The much anticipated David Beckham endorsed single grain whisky, produced at Cameronbridge distillery. A combination of first-fill, rejuvenated and refill bourbon barrel-matured whiskies are used and Beckham, along with Simon Fuller, is very much involved in the development of the Haig Club brand.
The Haig dynasty meanwhile is the stuff of legend, with Robert Haig getting himself into trouble for distilling on the sabbath back in 1655! Cameronbridge was founded by John Haig in 1824, and a continuous still designed by Robert Stein (who was John's uncle) was soon installed at the site for the production of grain whisky, predating Aeneas Coffey's famous patent for his own version of the continuous still by a handful of years.
The grain whisky produced at Cameronbridge would naturally become integral to the well-loved Haig blended whiskies and now the Haig brand has been reinvented for a new generation and new markets. It may seem like a scary new world to some, but grain whisky is on the march, and Haig Club is at the very forefront.

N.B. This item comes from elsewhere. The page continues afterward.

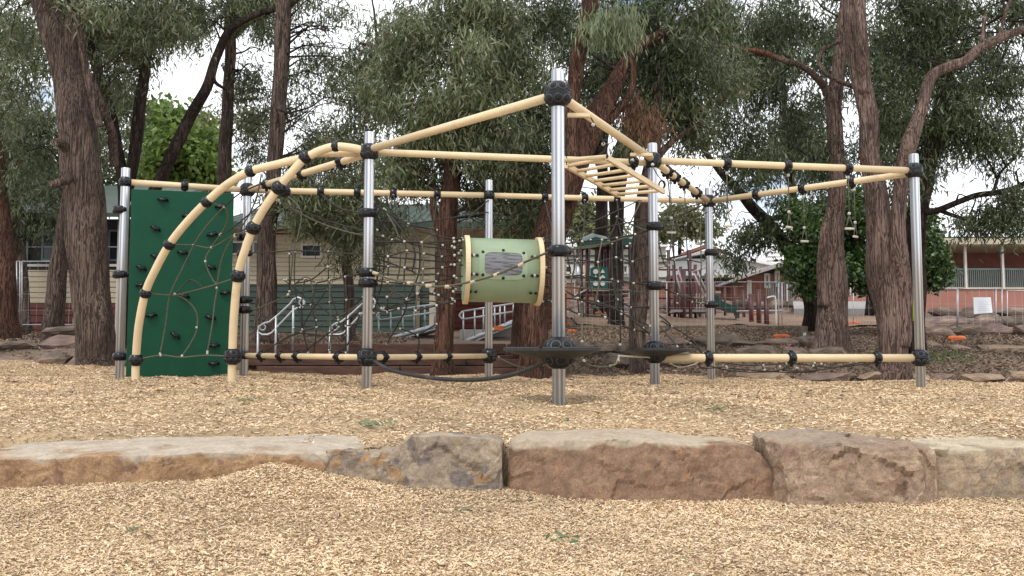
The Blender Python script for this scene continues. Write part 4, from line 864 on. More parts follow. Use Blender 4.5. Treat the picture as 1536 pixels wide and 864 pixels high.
tree('gum_tree', 'gum tree with a long diagonal limb and loose leaf clumps beyond the rear post', 'tree', (1215,470,24),
     [[(1215,490,24,22),(1212,440,24,20),(1190,385,24,20),(1160,345,24,19),(1125,305,24,17),(1095,275,24,13),(1070,245,24,9),(1050,220,24,6)],[(1190,300,24,12),(1183,250,24,11),(1178,180,24,9),(1175,130,24,7)],[(1150,330,24,9),(1180,320,24,8),(1190,295,24,8)],[(1100,280,24,6),(1120,260,24,5),(1150,250,24,4)]],
     [(1120,360,23.6,45,38,40),(1090,240,23.6,60,45,30),(1150,270,23.6,60,40,22),(1100,400,23.6,28,18,7),(1190,220,23.6,50,50,34),(1075,300,23.6,40,25,12)], M['darkbark'], M['leafdark'], leafL=.2, leafW=.036, group=gum)
tree('gum_tree', 'rough gum trunk at the far left edge of the view', 'tree', (12,505,19),
     [[(12,508,19,32),(10,440,19,30),(6,360,19,24),(0,280,19,20),(-8,200,19,18),(-14,80,19,14)]], [(-10,120,19,40,70,40),(10,240,19.5,50,70,60)], M['redbark'], M['leaf'], group=gum)
tree('gum_tree', 'leaning gum trunk just left of the massive trunk, orange weights at its foot', 'tree', (80,500,18.5),
     [[(78,500,18.5,30),(83,450,18.5,27),(92,380,18.5,24),(102,310,18.5,20),(112,240,18.5,16),(118,160,18.5,12)]], [(60,230,18.8,50,60,60),(80,300,18.9,40,40,26)], M['greybark'], M['leafdark'], group=gum)
tree('gum_tree', 'thin grey gum trunk between the two left hand trunks', 'tree', (38,492,21),
     [[(38,494,21,20),(36,440,21,16),(30,380,21,15),(26,300,21,14),(24,200,21,10)]], [(40,300,21,50,50,60),(30,360,21,50,20,16),(0,330,21,40,60,50)], M['greybark'], M['leafdark'], group=gum)
bgg = 'trees farther back behind the play area'
tree('leafy_tree', 'bright yellow green tree showing between the dark stems behind the green panel', 'tree', (275,480,38),
     [[(275,490,38,14),(272,330,38,12),(270,220,38,8)]], [(270,215,37,55,50,110),(225,200,37,35,50,50),(310,250,37,35,40,50),(250,170,37,30,22,24),(240,260,37,60,30,50)], M['darkbark'], M['leaflight'], leafL=.3, leafW=.14, droop=.3, tw=.6, group=bgg)
tree('leafy_tree', 'dark tree mass behind the trunks at the far left', 'tree', (50,470,30),
     [[(50,490,30,16),(48,350,30,14),(46,240,30,8)]], [(30,250,29,70,60,190),(85,300,29,45,55,110),(10,330,29,70,45,120),(60,370,29,60,20,30),(160,270,29,40,50,40),(155,200,29,30,30,14)], M['darkbark'], M['leafdark'], leafL=.26, leafW=.07, droop=.4, tw=.5, group=bgg)
tree('leafy_tree', 'olive tree crown low behind the roof of the far play tower', 'tree', (890,440,60),
     [[(890,470,60,7),(888,380,60,6),(885,320,60,4)]], [(880,335,58,36,28,60),(905,350,58,30,22,36),(855,345,58,25,25,26)], M['darkbark'], M['leafolive'], leafL=.4, leafW=.14, droop=.2, tw=.8, group=bgg)
tree('leafy_tree', 'olive tree crown seen between the second tallest post and the rear right post', 'tree', (1020,440,62),
     [[(1020,470,62,7),(1020,380,62,6),(1018,330,62,4)]], [(1010,340,60,40,28,60),(1045,345,60,30,22,36),(985,350,60,25,20,20)], M['darkbark'], M['leafolive'], leafL=.4, leafW=.14, droop=.2, tw=.8, group=bgg)
tree('leafy_tree', 'pale sparse tree beyond the bright green tree', 'tree', (320,400,55),
     [[(320,480,55,8),(322,300,55,6),(325,200,55,4)]], [(325,190,54,22,30,26),(380,180,54,25,25,22),(300,180,54,10,12,6)], M['darkbark'], M['leafolive'], leafL=.35, leafW=.1, droop=.4, tw=.8, group=bgg)
for (lab, b, bl) in (('tall background gum filling the view behind the red barked tree', (720,500,33), [(620,60,32,70,70,60),(740,80,32,80,80,110),(680,200,32,80,70,110),(780,230,32,70,70,110),(600,240,32,70,50,44),(560,140,32,40,50,18),(740,330,32,80,30,34),(720,-30,32,140,50,70)]),
                     ('tall background gum filling the view behind the big dark red trunk', (900,490,36), [(860,60,35,80,80,110),(960,80,35,80,70,110),(840,190,35,60,80,80),(1060,90,35,80,80,110),(1040,170,35,60,30,24),(930,-30,35,150,50,70),(830,300,35,40,40,24)]),
                     ('tall background gum filling the view behind the right hand trunks', (1310,460,32), [(1160,60,31,80,70,110),(1260,80,31,80,80,120),(1370,80,31,80,80,120),(1220,200,31,70,80,110),(1340,220,31,70,90,120),(1420,200,31,40,60,44),(1260,320,31,60,40,44),(1480,60,31,60,60,44),(1330,-30,31,150,50,70)]),
                     ('tall background gum behind the massive left hand trunk', (140,470,33), [(40,60,32,80,60,90),(160,50,32,80,60,100),(30,180,32,60,60,70),(260,30,32,70,40,50),(175,160,32,40,50,40),(380,-20,32,100,40,60)])):
    u, v, Y = b; tree('gum_tree', lab, 'tree', b, [[(u,v,Y,20),(u+2,350,Y,18),(u+5,200,Y,14),(u+8,60,Y,9)]], bl, M['darkbark'], M['leafdark'] if 'right' in lab or 'dark red' in lab else M['leaf'], leafL=.3, leafW=.05, tw=.6, group=bgg)
tree('bush_tree', 'dense dark leafy bush tree under the right hand gums', 'tree', (1280,470,22.5),
     [[(1325,490,22.5,14),(1310,440,22.5,16),(1290,400,22.5,14),(1280,340,22.5,9)]],
     [(1205,350,22.6,28,40,90),(1215,400,22.4,38,28,110),(1190,320,22.8,22,20,30),(1285,330,22.6,32,50,130),(1290,400,22.4,40,36,150),(1230,430,22.4,34,12,40),(1395,390,22.4,22,42,90),(1385,340,22.6,20,30,50),(1240,330,23,30,40,80)], M['darkbark'], M['leafbush'], leafL=.12, leafW=.065, droop=.3, tw=.25, twigs=False, per=26)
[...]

It doesn't jump out at you, granted, but there's more here than meets the eye (/nose). Apple crumble, expressed lemon peel and a touch of mango. Millionaire's shortbread, banoffee pie, coconut milk, dried grass, orange Turkish delight and cardamom.
Toffee and vanilla with pleasant supporting oak notes. Fresh banana (neither overpowering nor artificial), a hint of nougat and honeycomb pieces.
Praline, cinnamon and a little ginger with perhaps a hint of cardamom returning right at the death.
Approachable, adaptable, good mouthfeel (I chucked some ice in afterwards and the texture was great). A hugely accessible whisky with tasty spice, toffee and, with the ice now, increasingly some tropical fruit notes too.

With Brexit, Trump and all that, 2016 is the year of 'uncharted territories' so I gave the Haig Club a go: regrettably I find it very hard to disagree with the negative comments below.
A real good whiskey. Smoother than some of the more expensive brands and a fine sweet flavour overall
if you told me it was actually David Beckhams urine i'd at least be able to reconcile the poor taste. if you genuinely feel the need to deviate from a good quality single malt....have a cup of tea. or just pee in a glass and save yourself £35
Awful flavoured water
Safe to say this is the worst whiskey (if it can be called that) I have ever had the misfortune to have tasted. Managed to stomach one glass, didn't finish the second and for my troubles I was rewarded with the worst headache I have ever had!